Whether or not men chose to sport a moustache, unless they decided to grow a full beard, they needed to shave on a regular basis. In the 19th century some working men would only shave once a week, but white-collar workers would be expected to shave daily. This would have involved a ritual of hot water, shaving soap and, until the introduction of the safety razor in 1903, a cut-throat razor. Potters saw another marketing opportunity and introduced the shaving mug.

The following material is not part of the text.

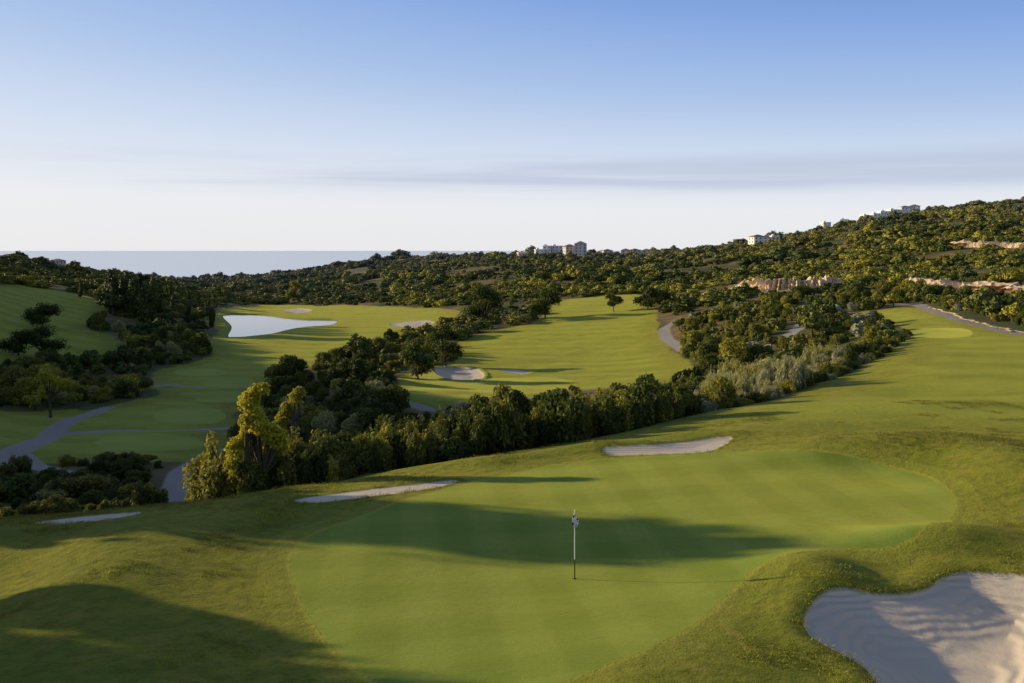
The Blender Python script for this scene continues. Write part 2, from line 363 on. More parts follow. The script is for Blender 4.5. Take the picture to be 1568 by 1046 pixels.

Hard paste porcelain shaving mug with printed and painted decoration, German, c.1900
Collection of the Potteries Museum & Art Gallery, Stoke-on-Trent

This curiously-shaped handled mug allowed the user to froth up the soap with a shaving brush in the top. Hot water would be poured into the mug and the hard shaving soap would rest on the pierced surface. The shaving brush, dipped into hot water, would froth up the soap and the holes in the top allowed the soapy water to drain back into the body of the mug, while the spout allowed the shaver to rest the brush there while shaving, and then to empty the soapy water out.

Like the moustache cup, the shaving mug was a popular gift. Many Staffordshire pottery firms produced them but Continental firms also made them, often at a cheaper price, and large numbers of late Victorian, brightly decorated German porcelain examples, like this one, survive. The introduction of the first shaving cream in the post-World War I period saw the gradual decline in the use of hard shaving soap. By the late 1950s shaving cream was dominant, with new and improved products being constantly developed, and there was no longer a need for shaving mugs.